一般には、上位者の影響力が強く「上司の意向や指示に対して部下はものが言えない」というような雰囲気を持つ組織、あるいはトップダウンの傾向が強い組織を指して、ウチの組織は上意下達だから…などと使われることが多いようだ。

ところで、この「上意下達」を皆さんはどのように読んでいるだろう?
「じょういげだつ」とか「じょういげたつ」と読んでいないだろうか。
言葉は世につれ変化するから、近い将来どちらの読み方も間違いではないということになるかもしれないが、今のところ「じょういかたつ」と読むのが正しいとされる。

あくまでも個人的な見解ではあるが、これらの誤読が広まったのは、上意から解脱(げだつ)※ したいという組織人の切なる願いが図らずも表出し、多くの同輩たちに共感を持って受け止められているからではないだろうか。

※この世の迷いや苦しみから逃れ、安らかで自由な境地に達すること。悟ること。(明鏡国語辞典)
 
閑話休題、昨今この「上意下達」あるいは「上意下達の傾向が強い組織」に対する風当たりが強い。やれパワハラだ、ブラックだと槍玉に挙がるのは、たいていトップダウンの傾向が強い組織である。
そこまで極端な話ではなくとも、従業員たちのモチベーションが低い理由を上意下達の雰囲気に求める組織人は多い。

しかし、上意下達をステレオタイプに否定するのはいかがなものだろう。
上役の考えがしっかりと行き届いていなければ、逆に不安や不満を覚える部下も多いのではないか。例えば、上司が自分の意見や考えを示すことなく、「ウチはボトムアップだから、何でも好きなことを言ってほしい」などと部下たちに話をしているとしたらどうだろう?

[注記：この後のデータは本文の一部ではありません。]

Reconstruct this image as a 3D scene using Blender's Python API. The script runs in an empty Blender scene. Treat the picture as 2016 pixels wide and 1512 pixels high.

私のような“つむじ曲がり”の部下がいたとしたら、「まず(上司である)あなたはどうしたいんだ?」と突っ込みを入れたくなるだろう。

やはり、上位に立つ者は下位の者に対して、しっかりと説明責任を果たす必要があろう。そして、部下たちから理解と共感を引き出し、彼らが「上司の考えはもっともだ」と思える雰囲気を作らなければならない。
上意下達でまずいのは、上意の“ごり押し”である。

ちなみに「上意下達」の対義語は「下意上達(かいじょうたつ)」という。
こちらの言葉には、風通しが良い・自由闊達・ボトムアップ…といった比較的良いイメージを持つ組織人が多いようだ。私はこれを“ひとひねり”して「下意上活(かいじょうかつ)」としたい。意味は「下位の者の意向や考えを上位の者が活かす」である。

上役たる者、「上意下達」と「下意上活」の両輪で組織を経営したいものである。